The world is definitely coming unglued. September 10, 2025, Charlie Kirk is murdered by what one can only assume is a trained marksman in front of a crowd of over 3,000 people. At the time of this writing, his killer has not been caught.
I'll speak plainly here. I didn't like Charlie Kirk. I found his polemical methods offensive, his party obsequiousness disturbing, and his message too comfortable with nationalistic ideals.
However, he was a brave man. It is an uncommon person who willingly steps into the debate arena with crowds of thousands who oppose you. To his credit, he never shied from a question, and unlike many in his party, I think he was a true believer.
I can respect bravery. I can respect someone for faith in their chosen cause, if not the cause itself. And that's the crux of it. We are the land of the free, and everyone has the right to speak their mind, even if others find it distasteful. Just because someone speaks doesn't mean anyone has to listen. We've become far too polarized, and we're drawing American blood with our infighting.
This is not the way. Because if it is, we have consigned ourselves to failure. There is nothing more savory to those who wish us ill than to see us at our own throats. Political violence must never become a ready option.
There is a portion of the trivium we are failing to apply. Language and rhetoric are everywhere, heated and vile, but where has all the logic gone?
Killing another because you disagree with their ideas is the most un-American thing one can do. Using the death of an activist to point fingers at the opposition has, unfortunately, become the norm. This too must cease. No one wins in this scenario; it just begets more violence.
Like him, or like me not, Charlie Kirk was an American, and his death has served no one save those who would love to see a post-American world. So be mindful of your words. Fan not the flames of hate and dissension, lest you do the devil's work for them.

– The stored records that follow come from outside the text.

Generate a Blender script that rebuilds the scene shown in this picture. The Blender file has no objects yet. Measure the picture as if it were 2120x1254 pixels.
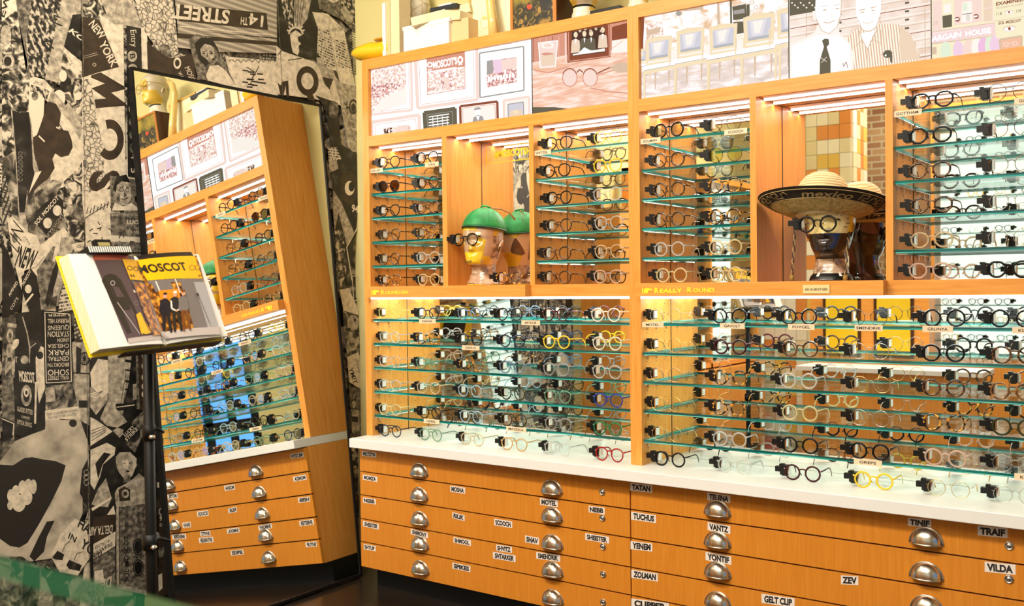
import bpy, math, random
from mathutils import Vector, Matrix
random.seed(7)
SC = bpy.context.scene
COL = SC.collection
PI = math.pi
sin, cos = math.sin, math.cos
H = 1.70                                   # eye height

# ------------------------------------------------------------------ camera
F_PX = 2045.1
yaw, pitch, roll = [math.radians(a) for a in (36.215, 0.922, -0.6233)]
FW = Vector((-sin(yaw)*cos(pitch), cos(yaw)*cos(pitch), -sin(pitch)))
R0 = Vector((cos(yaw), sin(yaw), 0)); U0 = R0.cross(FW)
RT = R0*cos(roll) + U0*sin(roll); UP = U0*cos(roll) - R0*sin(roll)
CAM = Vector((0, 0, H))
def ray(px, py): return FW + RT*((px-1060)/F_PX) - UP*((py-627)/F_PX)
def at(px, py, axis, val):
    d = ray(px, py); k = (val-CAM[axis])/d[axis]
    return CAM + d*k
def atX(px, py, v): return at(px, py, 0, v)
def atY(px, py, v): return at(px, py, 1, v)
cam = bpy.data.cameras.new('camera'); co = bpy.data.objects.new('camera', cam); COL.objects.link(co)
M = Matrix.Identity(4)
for i in range(3):
    M[i][0] = RT[i]; M[i][1] = UP[i]; M[i][2] = -FW[i]; M[i][3] = CAM[i]
co.matrix_world = M
cam.sensor_width = 36; cam.lens = F_PX/2120*36; cam.clip_start = .02
cam.dof.use_dof = True; cam.dof.focus_distance = 4.6; cam.dof.aperture_fstop = 3.5
SC.camera = co

# ------------------------------------------------------------------ materials
MATS = {}
def srgb(r, g, b):
    f = lambda c: (c/255/12.92) if c/255 <= .04045 else ((c/255+.055)/1.055)**2.4
    return (f(r), f(g), f(b), 1)
def newmat(name):
    m = bpy.data.materials.new(name); m.use_nodes = True
    nt = m.node_tree; nt.nodes.clear()
    out = nt.nodes.new('ShaderNodeOutputMaterial')
    MATS[name] = m
    return m, nt, out
def N(nt, t, **kw):
    n = nt.nodes.new(t)
    for k, v in kw.items():
        if k in n.inputs: n.inputs[k].default_value = v
        else: setattr(n, k, v)
    return n
def plain(name, col, rough=.5, metal=0, spec=.5, coat=0, bump=0, bscale=200, emit=None, estr=1):
    if name in MATS: return MATS[name]
    m, nt, out = newmat(name)
    p = N(nt, 'ShaderNodeBsdfPrincipled'); p.inputs['Base Color'].default_value = (*col[:3], 1)
    p.inputs['Roughness'].default_value = rough; p.inputs['Metallic'].default_value = metal
    p.inputs['Specular IOR Level'].default_value = spec; p.inputs['Coat Weight'].default_value = coat
    if emit:
        p.inputs['Emission Color'].default_value = (*emit[:3], 1); p.inputs['Emission Strength'].default_value = estr
    if bump:
        tc = N(nt, 'ShaderNodeTexCoord'); no = N(nt, 'ShaderNodeTexNoise'); no.inputs['Scale'].default_value = bscale
        b = N(nt, 'ShaderNodeBump'); b.inputs['Strength'].default_value = bump
        nt.links.new(tc.outputs['Object'], no.inputs['Vector']); nt.links.new(no.outputs['Fac'], b.inputs['Height'])
        nt.links.new(b.outputs['Normal'], p.inputs['Normal'])
    nt.links.new(p.outputs[0], out.inputs[0])
    return m
def emis(name, col, s=1.0):
    if name in MATS: return MATS[name]
    m, nt, out = newmat(name)
    e = N(nt, 'ShaderNodeEmission'); e.inputs[0].default_value = (*col[:3], 1); e.inputs[1].default_value = s
    nt.links.new(e.outputs[0], out.inputs[0]); return m
def ramp(nt, stops, interp='LINEAR'):
    r = N(nt, 'ShaderNodeValToRGB'); cr = r.color_ramp; cr.interpolation = interp
    while len(cr.elements) < len(stops): cr.elements.new(.5)
    for e, (p, c) in zip(cr.elements, stops):
        e.position = p; e.color = (*c[:3], 1)
    return r
def tex(name, kind, stops, scale=5, vscale=(1, 1, 1), rough=.5, coord='Object', interp='LINEAR', detail=4, bump=0, spec=.5, coat=0, distort=0, rnd=1, feature=None, emission=0, metal=0):
    """one textured surface: noise / voronoi / wave / brick driven colour ramp"""
    if name in MATS: return MATS[name]
    m, nt, out = newmat(name)
    tc = N(nt, 'ShaderNodeTexCoord'); mp = N(nt, 'ShaderNodeMapping'); mp.inputs['Scale'].default_value = vscale
    nt.links.new(tc.outputs[coord], mp.inputs[0])
    if kind == 'noise':
        t = N(nt, 'ShaderNodeTexNoise'); t.inputs['Scale'].default_value = scale; t.inputs['Detail'].default_value = detail
        t.inputs['Distortion'].default_value = distort; o = t.outputs['Fac']
    elif kind == 'voronoi':
        t = N(nt, 'ShaderNodeTexVoronoi'); t.inputs['Scale'].default_value = scale
        t.inputs['Randomness'].default_value = rnd
        if feature: t.feature = feature
        if feature == 'DISTANCE_TO_EDGE': o = t.outputs['Distance']
        else:
            s = N(nt, 'ShaderNodeSeparateColor'); nt.links.new(t.outputs['Color'], s.inputs[0]); o = s.outputs[0]
    elif kind == 'wave':
        t = N(nt, 'ShaderNodeTexWave'); t.inputs['Scale'].default_value = scale; t.inputs['Distortion'].default_value = distort
        t.inputs['Detail'].default_value = detail; o = t.outputs['Fac']
    nt.links.new(mp.outputs[0], t.inputs['Vector'])
    r = ramp(nt, stops, interp); nt.links.new(o, r.inputs[0])
    p = N(nt, 'ShaderNodeBsdfPrincipled'); p.inputs['Roughness'].default_value = rough
    p.inputs['Specular IOR Level'].default_value = spec; p.inputs['Coat Weight'].default_value = coat; p.inputs['Metallic'].default_value = metal
    nt.links.new(r.outputs[0], p.inputs['Base Color'])
    if emission:
        nt.links.new(r.outputs[0], p.inputs['Emission Color']); p.inputs['Emission Strength'].default_value = emission
    if bump:
        b = N(nt, 'ShaderNodeBump'); b.inputs['Strength'].default_value = bump; b.inputs['Distance'].default_value = .002
        nt.links.new(o, b.inputs['Height']); nt.links.new(b.outputs[0], p.inputs['Normal'])
    nt.links.new(p.outputs[0], out.inputs[0]); return m
def seethrough(name, tint, gloss=.12, body=0, bodycol=(1, 1, 1), rough=.02):
    """thin clear sheet: mostly transmits straight through, a fresnel share mirrors, optional milky body"""
    if name in MATS: return MATS[name]
    m, nt, out = newmat(name)
    tr = N(nt, 'ShaderNodeBsdfTransparent'); tr.inputs[0].default_value = (*tint[:3], 1)
    gl = N(nt, 'ShaderNodeBsdfGlossy'); gl.inputs['Roughness'].default_value = rough
    lw = N(nt, 'ShaderNodeFresnel'); lw.inputs['IOR'].default_value = 1.45
    mul = N(nt, 'ShaderNodeMath', operation='MULTIPLY_ADD'); mul.inputs[1].default_value = gloss*6; mul.inputs[2].default_value = 0; mul.use_clamp = True
    mx = N(nt, 'ShaderNodeMixShader')
    nt.links.new(lw.outputs[0], mul.inputs[0]); nt.links.new(mul.outputs[0], mx.inputs[0])
    a = tr
    if body:
        df = N(nt, 'ShaderNodeBsdfDiffuse'); df.inputs[0].default_value = (*bodycol[:3], 1)
        m0 = N(nt, 'ShaderNodeMixShader'); m0.inputs[0].default_value = body
        nt.links.new(tr.outputs[0], m0.inputs[1]); nt.links.new(df.outputs[0], m0.inputs[2]); a = m0
    nt.links.new(a.outputs[0], mx.inputs[1]); nt.links.new(gl.outputs[0], mx.inputs[2])
    nt.links.new(mx.outputs[0], out.inputs[0]); return m

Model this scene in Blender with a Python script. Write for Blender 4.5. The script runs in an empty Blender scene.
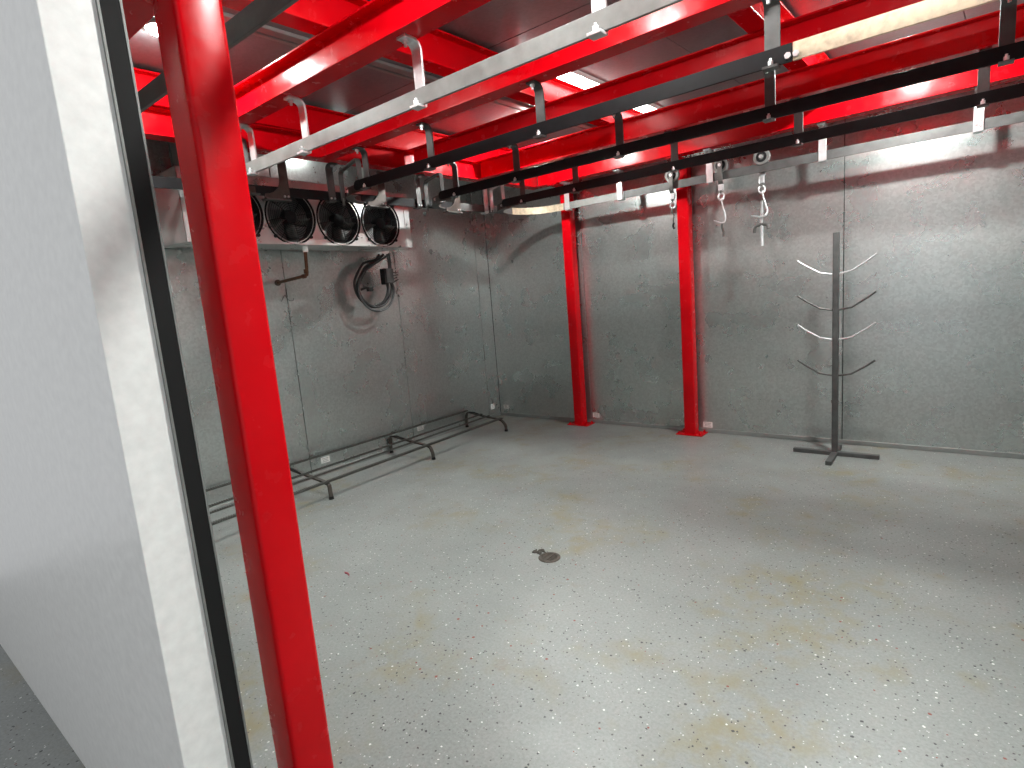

If you were his friend, support his family. No one should lose their husband or father for speaking their mind. If you were his opponent, then respect he was a fellow American and that no one should take one of ours for practicing his freedoms.
Remember, united we stand. Divided, we fall.
- Michael Lauderdale
Editors’ Note: I believe Michael has every right to his measured, even misguided attempt to stay “middle of the road.” However, I felt I had to give my own two cents on this matter. The line “divided we fall” would mean a lot more if it had been preached when Charlie Kirk was alive and making a career out of dividing people. Here are just a few examples of the things he said; this list is far from complete:
On the Civil Rights Act of 1964 / Martin Luther King Jr.
“We made a huge mistake when we passed the Civil Rights Act in the 1960s.”
Context: Said at AmericaFest in December 2023, where he claimed the Act created a “permanent DEI-type bureaucracy.” (Wired)
On banning gender affirming care
“We must ban trans-affirming care — the entire country. Donald Trump needs to run on this issue.”
Context: Broadcast appearance, calling for a nationwide ban. (Media Matters)
On “acceptable” gun deaths as a cost of preserving the Second Amendment
“I think it’s worth to have a cost of, unfortunately, some gun deaths every single year so that we can have the Second Amendment to protect our other God-given rights.”
Context: TPUSA Faith event in 2023, arguing that deaths are a necessary sacrifice to preserve gun rights. (The Guardian)
When Charlie Kirk said gun deaths were “an acceptable cost,” he set a standard: human lives, including children, could be sacrificed for ideology. He likely never imagined his own life would be added to that statistic, but by his own words, deaths like his were worth it.
So no, I don’t feel guilty for not mourning him. My grief is reserved for the children killed in classrooms, the trans youth stripped of healthcare, and the communities he built a career on trying to marginalize.
You don’t get to cheer when he dismissed dead children as “the cost of freedom” and then demand tears when he became part of that cost.